A new version of Wisconsin’s Runoff Risk Advisory Forecast will debut Feb. 1, offering farmers a much more detailed and localized look at the threat of runoff before they plan to spread manure.

The runoff forecast, available at manureadvisorysystem.wi.gov, provides maps showing short-term runoff risk for daily application planning, taking into account factors including soil moisture, weather forecast, crop cover, snow cover, and slope. It is updated three times daily by the National Weather Service.

The first version of the RRAF provided all this data by watershed basins. Now, the data will be based on a system using four-kilometer grids, providing data at a finer scale and allowing farmers to look at conditions closer to home. It uses the same computer models that the National Weather Service uses to forecast floods.
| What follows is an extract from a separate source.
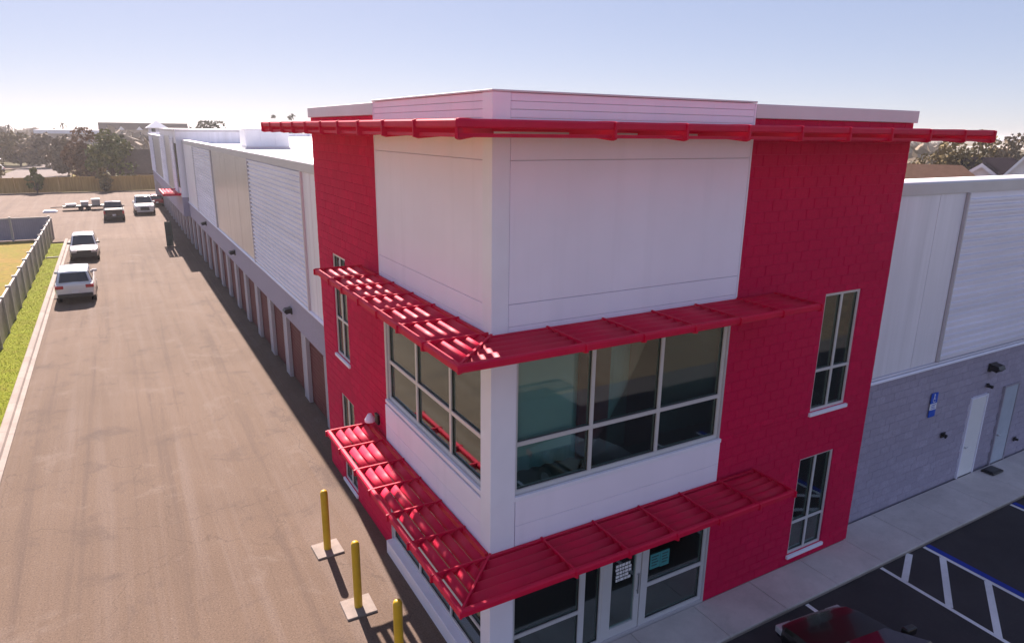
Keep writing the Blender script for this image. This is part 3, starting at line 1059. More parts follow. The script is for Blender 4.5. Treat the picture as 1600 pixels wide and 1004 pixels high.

In addition to the precipitation forecast, the new version will also provide soil temperatures and saturation, based on computer models. And it will make it easier to find previous day snapshots, a tool that farmers often use to document adherence to their nutrient management plans.

When farmers open the RRAF, they will see a statewide map. By clicking on the map, they will be able to zoom in on their areas. There will also be a link to a video tutorial to show them how to use the tool.

“The Runoff Risk Advisory Forecast does not replace nutrient management planning or emergency planning in case of manure spills,” said Lacey Cochart, director of the Bureau of Land and Water Resources in the Wisconsin Department of Agriculture, Trade and Consumer Protection. “It’s one tool to help farmers make informed decisions, and now that tool can be more effective.”